What to do with it now:
- Add a little tiny amount to hot chocolate.
- Mix with egg and milk. Dip bread into it, and fry for classic French toast.
- Add into salad dressings to sweeten them up a bit.
- Add to cream cheese and sugar for a cream cheese icing that works on cupcakes, cookies, or bagels.
- Marinate berries in a mixture of water, vanilla, and brown sugar for an easy, healthy dessert.
What are ingredients you buy around the holidays? How do you use them up before going bad?
I wanted to share one tip I picked up in a cooking magazine. I could never keep brown sugar from hardening up, so pretty useless after one use. The trick is to place a marshmallow in the bag of brown sugar, just plop it right in there, and seal up the bag nice and tight. Now, I’ve got nice soft, ready-to-use brown sugar anytime I need it! (I think it absorbs moisture in the package.) Sweet! Hope this helps!

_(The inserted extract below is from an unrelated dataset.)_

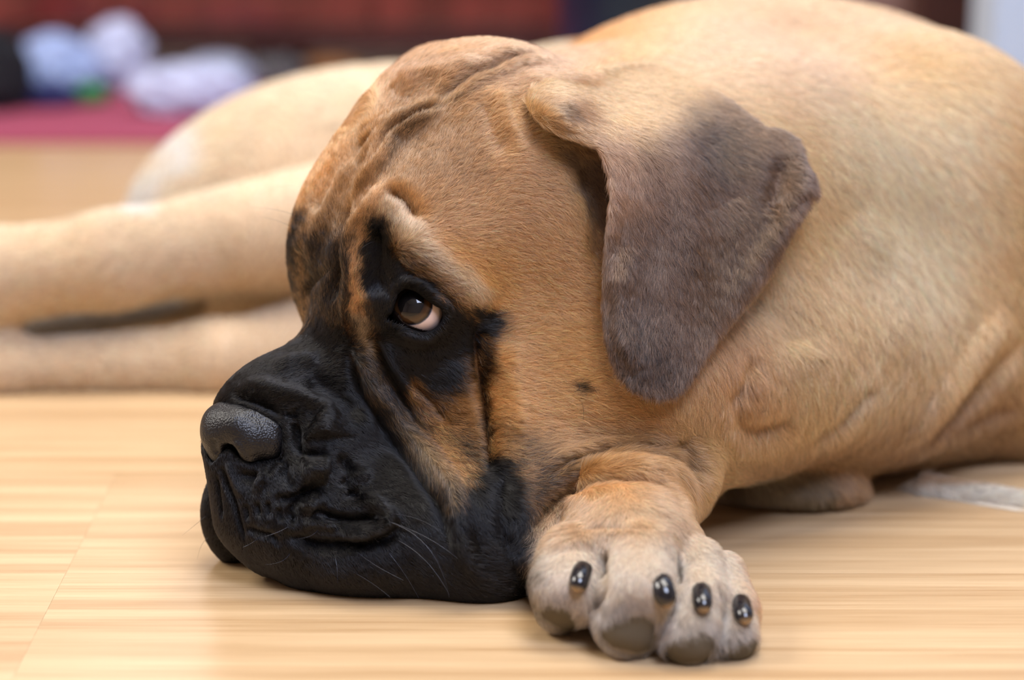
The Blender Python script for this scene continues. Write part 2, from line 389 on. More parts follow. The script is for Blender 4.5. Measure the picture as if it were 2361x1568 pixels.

Penny MatzelleI’d never thought of brown sugar, cinnamon, or vanilla as special holiday foods–around here they’re just our common currency. Sounds like you’d have the makings for a couple of good streusel coffeecakes, maybe, or cinnamon rolls, or–I know–Coffeecake Muffins, with the walnuts.
And if people do have fancier ingredients hanging around–don’t forget that Valentine’s Day comes up pretty quickly, and that’s always a good excuse to use up candy and chocolate.